### The problem
Set the lines down again exactly, first line through the line that contains "-1, -0.95)).to_track_quat('-Z', 'Y').to_euler()", with no pictures.

### Dataset extract

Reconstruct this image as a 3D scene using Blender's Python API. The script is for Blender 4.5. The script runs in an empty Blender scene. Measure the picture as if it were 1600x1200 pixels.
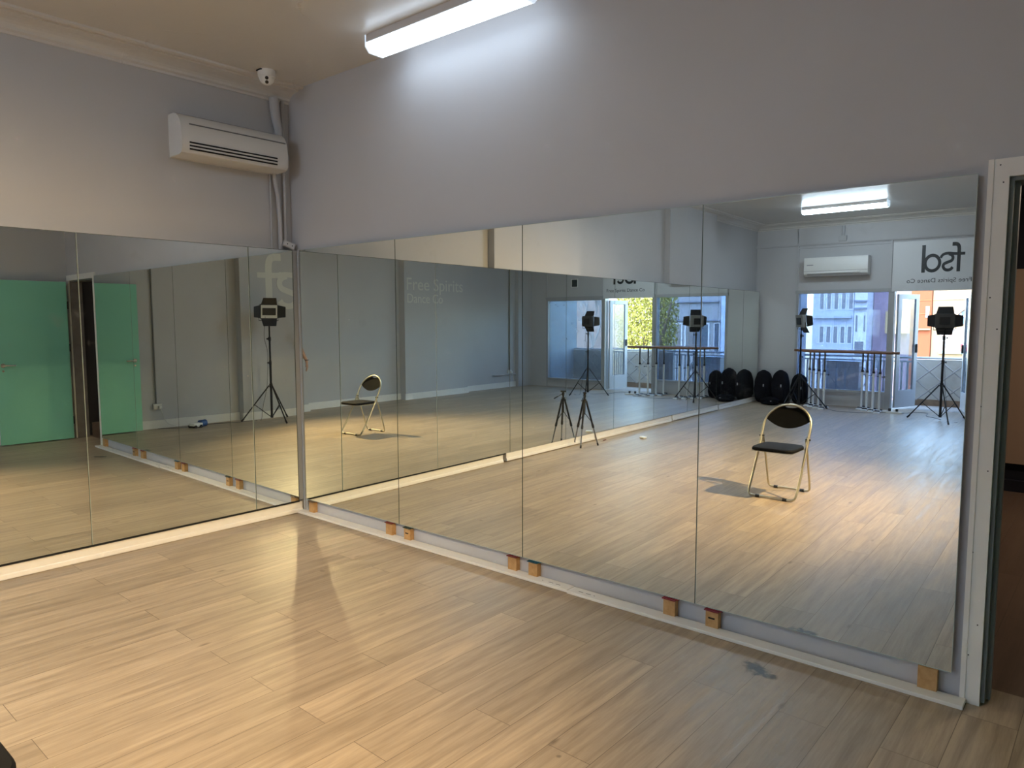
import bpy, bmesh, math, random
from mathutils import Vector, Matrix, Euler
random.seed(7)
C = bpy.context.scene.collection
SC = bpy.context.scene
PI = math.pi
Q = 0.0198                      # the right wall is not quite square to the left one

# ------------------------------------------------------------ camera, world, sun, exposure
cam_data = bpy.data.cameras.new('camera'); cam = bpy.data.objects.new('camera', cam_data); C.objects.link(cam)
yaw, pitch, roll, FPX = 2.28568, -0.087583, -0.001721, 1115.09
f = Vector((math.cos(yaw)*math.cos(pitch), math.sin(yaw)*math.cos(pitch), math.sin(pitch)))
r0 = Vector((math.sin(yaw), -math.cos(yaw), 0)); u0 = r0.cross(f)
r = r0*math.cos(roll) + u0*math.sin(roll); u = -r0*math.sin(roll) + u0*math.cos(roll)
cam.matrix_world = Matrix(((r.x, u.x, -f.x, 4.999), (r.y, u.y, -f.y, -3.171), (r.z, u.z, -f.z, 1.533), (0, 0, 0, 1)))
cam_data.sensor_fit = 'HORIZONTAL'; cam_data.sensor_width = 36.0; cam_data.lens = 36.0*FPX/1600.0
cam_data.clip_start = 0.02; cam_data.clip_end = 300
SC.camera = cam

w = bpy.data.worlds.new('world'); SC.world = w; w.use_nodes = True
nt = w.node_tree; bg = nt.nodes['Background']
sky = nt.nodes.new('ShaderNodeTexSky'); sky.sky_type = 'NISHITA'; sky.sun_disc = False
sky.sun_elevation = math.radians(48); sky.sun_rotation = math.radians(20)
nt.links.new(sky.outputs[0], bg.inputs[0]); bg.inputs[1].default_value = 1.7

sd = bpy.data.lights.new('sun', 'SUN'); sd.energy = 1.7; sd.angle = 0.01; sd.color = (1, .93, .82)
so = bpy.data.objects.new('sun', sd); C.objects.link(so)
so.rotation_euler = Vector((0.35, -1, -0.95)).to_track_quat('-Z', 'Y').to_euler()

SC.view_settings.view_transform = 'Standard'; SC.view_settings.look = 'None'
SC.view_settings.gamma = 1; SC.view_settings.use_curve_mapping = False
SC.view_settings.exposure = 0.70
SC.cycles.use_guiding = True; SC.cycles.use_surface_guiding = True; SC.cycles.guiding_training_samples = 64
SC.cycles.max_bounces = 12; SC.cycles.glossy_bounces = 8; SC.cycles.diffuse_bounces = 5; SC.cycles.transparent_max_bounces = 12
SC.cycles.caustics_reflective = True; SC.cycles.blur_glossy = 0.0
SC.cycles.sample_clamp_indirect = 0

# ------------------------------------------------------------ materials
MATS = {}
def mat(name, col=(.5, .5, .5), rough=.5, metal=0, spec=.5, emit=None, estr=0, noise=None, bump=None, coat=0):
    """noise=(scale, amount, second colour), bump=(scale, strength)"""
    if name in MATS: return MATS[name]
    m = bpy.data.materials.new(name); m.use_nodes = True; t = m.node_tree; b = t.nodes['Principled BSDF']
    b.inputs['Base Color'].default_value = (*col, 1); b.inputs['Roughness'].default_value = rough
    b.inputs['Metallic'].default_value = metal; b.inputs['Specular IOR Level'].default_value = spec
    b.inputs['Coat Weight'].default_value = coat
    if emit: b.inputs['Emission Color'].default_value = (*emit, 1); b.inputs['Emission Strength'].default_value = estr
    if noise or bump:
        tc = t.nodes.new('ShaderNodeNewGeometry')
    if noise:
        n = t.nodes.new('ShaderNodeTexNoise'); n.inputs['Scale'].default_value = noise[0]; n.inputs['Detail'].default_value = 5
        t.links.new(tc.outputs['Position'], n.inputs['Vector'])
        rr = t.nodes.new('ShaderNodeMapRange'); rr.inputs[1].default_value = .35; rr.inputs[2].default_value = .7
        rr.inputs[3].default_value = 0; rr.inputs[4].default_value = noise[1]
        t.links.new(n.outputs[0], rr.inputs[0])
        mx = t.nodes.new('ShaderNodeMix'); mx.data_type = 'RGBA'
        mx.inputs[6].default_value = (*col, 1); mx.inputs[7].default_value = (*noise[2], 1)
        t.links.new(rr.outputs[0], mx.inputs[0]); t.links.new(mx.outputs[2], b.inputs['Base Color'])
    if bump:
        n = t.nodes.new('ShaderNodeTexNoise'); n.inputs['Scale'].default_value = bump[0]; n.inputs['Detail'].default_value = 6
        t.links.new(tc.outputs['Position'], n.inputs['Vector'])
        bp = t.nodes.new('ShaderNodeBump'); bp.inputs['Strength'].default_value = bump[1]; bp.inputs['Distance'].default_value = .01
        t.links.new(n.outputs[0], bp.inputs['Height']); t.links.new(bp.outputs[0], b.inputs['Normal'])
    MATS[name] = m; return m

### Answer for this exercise
Reconstruct this image as a 3D scene using Blender's Python API. The script is for Blender 4.5. The script runs in an empty Blender scene. Measure the picture as if it were 1600x1200 pixels.
import bpy, bmesh, math, random
from mathutils import Vector, Matrix, Euler
random.seed(7)
C = bpy.context.scene.collection
SC = bpy.context.scene
PI = math.pi
Q = 0.0198                      # the right wall is not quite square to the left one

# ------------------------------------------------------------ camera, world, sun, exposure
cam_data = bpy.data.cameras.new('camera'); cam = bpy.data.objects.new('camera', cam_data); C.objects.link(cam)
yaw, pitch, roll, FPX = 2.28568, -0.087583, -0.001721, 1115.09
f = Vector((math.cos(yaw)*math.cos(pitch), math.sin(yaw)*math.cos(pitch), math.sin(pitch)))
r0 = Vector((math.sin(yaw), -math.cos(yaw), 0)); u0 = r0.cross(f)
r = r0*math.cos(roll) + u0*math.sin(roll); u = -r0*math.sin(roll) + u0*math.cos(roll)
cam.matrix_world = Matrix(((r.x, u.x, -f.x, 4.999), (r.y, u.y, -f.y, -3.171), (r.z, u.z, -f.z, 1.533), (0, 0, 0, 1)))
cam_data.sensor_fit = 'HORIZONTAL'; cam_data.sensor_width = 36.0; cam_data.lens = 36.0*FPX/1600.0
cam_data.clip_start = 0.02; cam_data.clip_end = 300
SC.camera = cam

w = bpy.data.worlds.new('world'); SC.world = w; w.use_nodes = True
nt = w.node_tree; bg = nt.nodes['Background']
sky = nt.nodes.new('ShaderNodeTexSky'); sky.sky_type = 'NISHITA'; sky.sun_disc = False
sky.sun_elevation = math.radians(48); sky.sun_rotation = math.radians(20)
nt.links.new(sky.outputs[0], bg.inputs[0]); bg.inputs[1].default_value = 1.7

sd = bpy.data.lights.new('sun', 'SUN'); sd.energy = 1.7; sd.angle = 0.01; sd.color = (1, .93, .82)
so = bpy.data.objects.new('sun', sd); C.objects.link(so)
so.rotation_euler = Vector((0.35, -1, -0.95)).to_track_quat('-Z', 'Y').to_euler()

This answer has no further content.